• [SUPPLIED DATA]
======

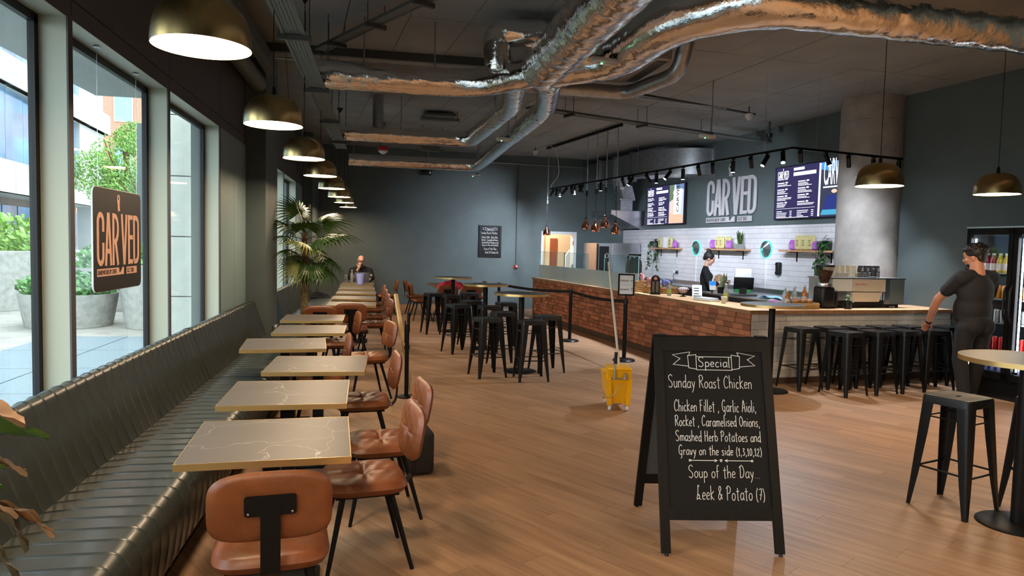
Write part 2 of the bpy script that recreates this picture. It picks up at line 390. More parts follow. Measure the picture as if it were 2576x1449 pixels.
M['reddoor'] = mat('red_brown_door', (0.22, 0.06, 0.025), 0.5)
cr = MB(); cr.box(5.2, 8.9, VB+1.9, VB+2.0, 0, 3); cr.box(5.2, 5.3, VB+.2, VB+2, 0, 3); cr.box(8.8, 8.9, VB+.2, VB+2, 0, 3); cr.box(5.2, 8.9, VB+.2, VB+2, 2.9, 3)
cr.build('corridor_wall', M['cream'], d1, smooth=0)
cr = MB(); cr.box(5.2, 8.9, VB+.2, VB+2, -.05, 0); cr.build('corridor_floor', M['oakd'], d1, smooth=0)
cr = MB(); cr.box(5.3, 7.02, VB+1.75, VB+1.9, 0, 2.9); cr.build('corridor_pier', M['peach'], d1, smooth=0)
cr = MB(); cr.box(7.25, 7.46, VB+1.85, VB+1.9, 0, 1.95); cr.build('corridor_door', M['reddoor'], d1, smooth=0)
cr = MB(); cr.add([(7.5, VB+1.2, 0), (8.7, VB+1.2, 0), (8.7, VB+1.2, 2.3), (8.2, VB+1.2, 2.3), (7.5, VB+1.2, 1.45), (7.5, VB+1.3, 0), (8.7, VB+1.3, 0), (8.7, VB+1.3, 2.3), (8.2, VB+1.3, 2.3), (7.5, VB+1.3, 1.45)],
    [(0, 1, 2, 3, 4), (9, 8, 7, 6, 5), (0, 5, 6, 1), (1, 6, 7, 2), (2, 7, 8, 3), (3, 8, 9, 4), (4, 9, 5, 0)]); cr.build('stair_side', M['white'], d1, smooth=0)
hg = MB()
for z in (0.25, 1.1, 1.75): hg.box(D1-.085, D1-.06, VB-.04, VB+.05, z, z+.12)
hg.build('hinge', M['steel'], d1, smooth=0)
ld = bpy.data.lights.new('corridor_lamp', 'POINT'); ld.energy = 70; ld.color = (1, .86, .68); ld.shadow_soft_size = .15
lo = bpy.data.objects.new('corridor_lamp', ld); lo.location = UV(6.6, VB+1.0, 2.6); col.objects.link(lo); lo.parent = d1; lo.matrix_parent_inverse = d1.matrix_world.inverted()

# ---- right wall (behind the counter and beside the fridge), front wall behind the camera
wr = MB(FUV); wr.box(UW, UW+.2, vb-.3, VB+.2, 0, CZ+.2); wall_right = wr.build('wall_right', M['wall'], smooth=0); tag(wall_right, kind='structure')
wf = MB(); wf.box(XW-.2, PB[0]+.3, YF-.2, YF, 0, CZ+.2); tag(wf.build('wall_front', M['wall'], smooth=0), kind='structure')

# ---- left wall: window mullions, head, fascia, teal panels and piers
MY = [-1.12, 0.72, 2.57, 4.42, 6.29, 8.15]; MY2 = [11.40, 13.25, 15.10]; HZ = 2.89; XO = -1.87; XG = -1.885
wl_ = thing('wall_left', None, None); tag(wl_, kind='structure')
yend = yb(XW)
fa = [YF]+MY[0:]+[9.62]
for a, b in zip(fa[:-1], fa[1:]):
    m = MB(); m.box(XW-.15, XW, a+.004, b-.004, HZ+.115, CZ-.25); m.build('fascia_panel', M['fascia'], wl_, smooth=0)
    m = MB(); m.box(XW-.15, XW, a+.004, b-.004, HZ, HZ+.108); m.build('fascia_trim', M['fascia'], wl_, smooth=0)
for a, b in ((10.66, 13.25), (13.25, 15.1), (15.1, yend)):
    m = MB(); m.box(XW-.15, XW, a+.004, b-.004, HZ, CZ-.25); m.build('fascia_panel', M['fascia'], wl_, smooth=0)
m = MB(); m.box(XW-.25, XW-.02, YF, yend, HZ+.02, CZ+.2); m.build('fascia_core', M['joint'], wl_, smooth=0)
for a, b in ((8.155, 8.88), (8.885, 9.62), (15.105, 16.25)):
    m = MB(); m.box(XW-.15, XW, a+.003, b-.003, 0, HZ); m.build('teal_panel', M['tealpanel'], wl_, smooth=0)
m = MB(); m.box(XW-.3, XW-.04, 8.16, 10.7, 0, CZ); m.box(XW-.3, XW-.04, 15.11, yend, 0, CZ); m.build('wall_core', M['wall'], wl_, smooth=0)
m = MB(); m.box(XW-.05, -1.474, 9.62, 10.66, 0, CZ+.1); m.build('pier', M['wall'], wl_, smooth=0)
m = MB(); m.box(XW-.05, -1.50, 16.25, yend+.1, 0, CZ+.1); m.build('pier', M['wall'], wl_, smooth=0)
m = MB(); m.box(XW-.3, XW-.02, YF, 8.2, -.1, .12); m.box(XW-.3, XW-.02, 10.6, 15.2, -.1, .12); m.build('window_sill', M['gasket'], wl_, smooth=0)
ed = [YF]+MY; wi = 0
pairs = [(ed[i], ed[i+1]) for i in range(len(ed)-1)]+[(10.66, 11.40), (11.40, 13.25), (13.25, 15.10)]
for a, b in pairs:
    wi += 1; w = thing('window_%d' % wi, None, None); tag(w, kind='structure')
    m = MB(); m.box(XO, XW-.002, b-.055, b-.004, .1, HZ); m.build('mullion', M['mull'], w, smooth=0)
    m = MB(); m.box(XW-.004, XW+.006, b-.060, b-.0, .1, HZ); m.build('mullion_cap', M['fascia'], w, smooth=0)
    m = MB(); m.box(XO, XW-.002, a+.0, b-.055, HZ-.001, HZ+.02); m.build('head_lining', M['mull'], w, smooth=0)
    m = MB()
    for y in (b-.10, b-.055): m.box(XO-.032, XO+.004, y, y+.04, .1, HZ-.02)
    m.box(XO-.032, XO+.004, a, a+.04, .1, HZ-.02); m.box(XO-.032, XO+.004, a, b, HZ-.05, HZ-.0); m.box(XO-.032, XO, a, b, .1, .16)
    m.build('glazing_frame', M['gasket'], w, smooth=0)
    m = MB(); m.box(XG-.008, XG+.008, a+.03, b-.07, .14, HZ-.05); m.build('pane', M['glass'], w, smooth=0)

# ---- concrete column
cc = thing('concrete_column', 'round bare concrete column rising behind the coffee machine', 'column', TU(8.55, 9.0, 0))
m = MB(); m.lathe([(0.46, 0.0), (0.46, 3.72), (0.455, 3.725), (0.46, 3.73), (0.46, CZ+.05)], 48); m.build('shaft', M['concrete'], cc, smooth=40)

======

• [TASK STATEMENT]
Up to and including the line containing "lo = bpy.data.objects.new('corridor_lamp', ld);", repeat every line from the start of the data, but none of the pictures.

• [FINISHED EXERCISE]
Write part 2 of the bpy script that recreates this picture. It picks up at line 390. More parts follow. Measure the picture as if it were 2576x1449 pixels.
M['reddoor'] = mat('red_brown_door', (0.22, 0.06, 0.025), 0.5)
cr = MB(); cr.box(5.2, 8.9, VB+1.9, VB+2.0, 0, 3); cr.box(5.2, 5.3, VB+.2, VB+2, 0, 3); cr.box(8.8, 8.9, VB+.2, VB+2, 0, 3); cr.box(5.2, 8.9, VB+.2, VB+2, 2.9, 3)
cr.build('corridor_wall', M['cream'], d1, smooth=0)
cr = MB(); cr.box(5.2, 8.9, VB+.2, VB+2, -.05, 0); cr.build('corridor_floor', M['oakd'], d1, smooth=0)
cr = MB(); cr.box(5.3, 7.02, VB+1.75, VB+1.9, 0, 2.9); cr.build('corridor_pier', M['peach'], d1, smooth=0)
cr = MB(); cr.box(7.25, 7.46, VB+1.85, VB+1.9, 0, 1.95); cr.build('corridor_door', M['reddoor'], d1, smooth=0)
cr = MB(); cr.add([(7.5, VB+1.2, 0), (8.7, VB+1.2, 0), (8.7, VB+1.2, 2.3), (8.2, VB+1.2, 2.3), (7.5, VB+1.2, 1.45), (7.5, VB+1.3, 0), (8.7, VB+1.3, 0), (8.7, VB+1.3, 2.3), (8.2, VB+1.3, 2.3), (7.5, VB+1.3, 1.45)],
    [(0, 1, 2, 3, 4), (9, 8, 7, 6, 5), (0, 5, 6, 1), (1, 6, 7, 2), (2, 7, 8, 3), (3, 8, 9, 4), (4, 9, 5, 0)]); cr.build('stair_side', M['white'], d1, smooth=0)
hg = MB()
for z in (0.25, 1.1, 1.75): hg.box(D1-.085, D1-.06, VB-.04, VB+.05, z, z+.12)
hg.build('hinge', M['steel'], d1, smooth=0)
ld = bpy.data.lights.new('corridor_lamp', 'POINT'); ld.energy = 70; ld.color = (1, .86, .68); ld.shadow_soft_size = .15
lo = bpy.data.objects.new('corridor_lamp', ld); lo.location = UV(6.6, VB+1.0, 2.6); col.objects.link(lo); lo.parent = d1; lo.matrix_parent_inverse = d1.matrix_world.inverted()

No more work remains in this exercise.